Tomato season is moments away from completion. My tomato plants withered and blackened months ago, so any that have come into my kitchen since September had to either be begged, borrowed or bought. There are still a few vendors at my Saturday farmers market with precious half pints of cherry and grape tomatoes, but I know their days are strictly numbered.

halved tomatoes

There have also been a couple of farmers with baskets of big, firm green tomatoes for sale at Rittenhouse and it’s thanks to them I’ve been able play around with these under-ripe fruits. As a side note, can I just say what a wonderful thing it is that tomatoes are useful, edible and delicious both ripe and green. How many other fruits or vegetables are similarly blessed (well, papaya does spring to mind. But beyond that).

chopped tomato and onion

The ingredients are quite basic, as chutneys go. Chopped onion (that’s one small white onions) and green tomatoes (about 2 1/2 pounds).

building the chutney

Combine in a heavy, non-reactive pot with 1 cup of white vinegar (you could certainly use apple cider vinegar if you prefer, the jug of white simply happened to be at hand when I started cooking) and 1 1/2 cups of brown sugar.

spices

Spices included cinnamon sticks, star anise, cloves, red chili flakes and ground ginger. If you prefer fresh ginger, feel free to use it in place of the ground. I was simply trying to use what I already had in my kitchen.

green tomato chutney

As you can see from the picture above, I used a little teaball to keep the cloves contained, so that the finished chutney wouldn’t be to overwhelmingly clove-y.

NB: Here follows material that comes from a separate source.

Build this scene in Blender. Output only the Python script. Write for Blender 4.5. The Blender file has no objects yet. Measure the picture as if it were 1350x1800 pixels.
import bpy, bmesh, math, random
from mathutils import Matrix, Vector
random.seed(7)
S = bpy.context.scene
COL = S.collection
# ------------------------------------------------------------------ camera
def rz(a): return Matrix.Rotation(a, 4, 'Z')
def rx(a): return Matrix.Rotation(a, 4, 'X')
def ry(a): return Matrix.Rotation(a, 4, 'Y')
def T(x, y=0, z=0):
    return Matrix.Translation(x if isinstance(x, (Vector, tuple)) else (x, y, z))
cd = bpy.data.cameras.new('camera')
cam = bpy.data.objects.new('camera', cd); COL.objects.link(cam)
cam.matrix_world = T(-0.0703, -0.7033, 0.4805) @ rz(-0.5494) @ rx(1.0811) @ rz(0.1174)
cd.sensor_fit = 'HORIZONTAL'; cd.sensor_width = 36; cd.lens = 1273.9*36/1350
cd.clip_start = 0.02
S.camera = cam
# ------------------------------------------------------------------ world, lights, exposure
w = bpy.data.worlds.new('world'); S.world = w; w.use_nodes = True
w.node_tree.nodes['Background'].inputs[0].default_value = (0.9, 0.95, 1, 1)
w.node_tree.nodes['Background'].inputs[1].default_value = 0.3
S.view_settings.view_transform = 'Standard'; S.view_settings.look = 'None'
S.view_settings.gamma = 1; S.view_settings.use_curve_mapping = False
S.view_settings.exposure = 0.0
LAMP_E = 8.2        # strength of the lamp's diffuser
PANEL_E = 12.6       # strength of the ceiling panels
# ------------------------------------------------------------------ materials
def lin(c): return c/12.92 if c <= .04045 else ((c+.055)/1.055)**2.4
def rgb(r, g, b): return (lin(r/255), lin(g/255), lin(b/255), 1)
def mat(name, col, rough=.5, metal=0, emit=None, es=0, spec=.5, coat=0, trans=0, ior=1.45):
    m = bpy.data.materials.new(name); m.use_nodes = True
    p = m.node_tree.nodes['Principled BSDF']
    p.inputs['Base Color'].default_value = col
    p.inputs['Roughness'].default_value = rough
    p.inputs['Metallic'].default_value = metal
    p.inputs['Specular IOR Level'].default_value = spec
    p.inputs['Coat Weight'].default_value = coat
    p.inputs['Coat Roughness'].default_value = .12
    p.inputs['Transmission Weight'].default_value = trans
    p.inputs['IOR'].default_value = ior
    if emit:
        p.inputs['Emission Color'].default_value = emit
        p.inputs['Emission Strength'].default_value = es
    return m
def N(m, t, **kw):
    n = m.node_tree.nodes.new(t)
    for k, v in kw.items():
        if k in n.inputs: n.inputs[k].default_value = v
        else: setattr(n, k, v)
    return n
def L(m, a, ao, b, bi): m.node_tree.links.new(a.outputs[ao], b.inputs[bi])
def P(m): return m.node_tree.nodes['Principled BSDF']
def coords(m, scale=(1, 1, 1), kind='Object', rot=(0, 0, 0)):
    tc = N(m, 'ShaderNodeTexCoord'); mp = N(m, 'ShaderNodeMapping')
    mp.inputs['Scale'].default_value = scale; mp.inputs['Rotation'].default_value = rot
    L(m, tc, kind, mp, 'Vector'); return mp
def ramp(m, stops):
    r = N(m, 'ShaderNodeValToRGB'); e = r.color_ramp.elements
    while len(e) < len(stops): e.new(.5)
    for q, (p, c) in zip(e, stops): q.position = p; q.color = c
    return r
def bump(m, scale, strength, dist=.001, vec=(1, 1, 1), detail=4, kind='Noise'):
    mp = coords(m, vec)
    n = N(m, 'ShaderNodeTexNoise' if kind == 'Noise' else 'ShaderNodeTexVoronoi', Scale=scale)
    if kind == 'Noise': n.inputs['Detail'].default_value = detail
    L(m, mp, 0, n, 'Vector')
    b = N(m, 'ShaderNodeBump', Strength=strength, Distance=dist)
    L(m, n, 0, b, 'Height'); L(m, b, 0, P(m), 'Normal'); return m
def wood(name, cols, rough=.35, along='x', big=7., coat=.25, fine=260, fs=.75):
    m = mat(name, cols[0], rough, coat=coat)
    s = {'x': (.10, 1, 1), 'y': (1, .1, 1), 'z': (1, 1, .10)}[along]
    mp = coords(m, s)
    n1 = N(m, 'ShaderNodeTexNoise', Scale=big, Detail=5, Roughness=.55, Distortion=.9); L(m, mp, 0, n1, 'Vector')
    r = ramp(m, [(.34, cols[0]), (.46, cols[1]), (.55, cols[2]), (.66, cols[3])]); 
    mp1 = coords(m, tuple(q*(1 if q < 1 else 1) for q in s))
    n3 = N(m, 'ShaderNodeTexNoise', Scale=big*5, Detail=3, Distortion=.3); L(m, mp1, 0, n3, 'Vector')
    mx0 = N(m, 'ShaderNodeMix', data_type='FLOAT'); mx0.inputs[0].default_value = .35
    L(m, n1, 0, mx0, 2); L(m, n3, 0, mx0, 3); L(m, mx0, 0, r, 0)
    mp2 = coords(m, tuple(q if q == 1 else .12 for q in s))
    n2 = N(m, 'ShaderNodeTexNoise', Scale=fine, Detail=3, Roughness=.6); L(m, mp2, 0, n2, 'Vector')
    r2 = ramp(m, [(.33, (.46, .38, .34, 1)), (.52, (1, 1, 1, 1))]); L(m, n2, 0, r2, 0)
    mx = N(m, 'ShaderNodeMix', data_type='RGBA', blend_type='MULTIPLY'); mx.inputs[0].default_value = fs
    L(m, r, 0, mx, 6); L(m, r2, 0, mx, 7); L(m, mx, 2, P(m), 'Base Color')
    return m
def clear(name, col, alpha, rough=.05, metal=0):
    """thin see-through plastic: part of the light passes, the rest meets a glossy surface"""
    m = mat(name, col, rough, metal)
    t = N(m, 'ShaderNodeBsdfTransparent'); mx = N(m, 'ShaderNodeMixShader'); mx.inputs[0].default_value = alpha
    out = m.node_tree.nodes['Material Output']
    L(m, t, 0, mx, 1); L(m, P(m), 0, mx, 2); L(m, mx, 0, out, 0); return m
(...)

The resulting chutney is a bit sweet, with plenty of tang and spice. It tastes a little like Christmas, but I think it would also be quite lip-smacking on a post-Thanksgiving turkey sandwich. I’m going to let it hang out a bit before I open it, to let the flavors mingle and marry a bit more before serving it up.

Do note that this takes at least an hour to an hour and a half to cook down into a finished chutney and that it cooks down significantly. I started with nearly 10 cups of raw ingredients and my final yield was just 2 pints. You could easily double it for a greater yield, but it will take even longer to cook down.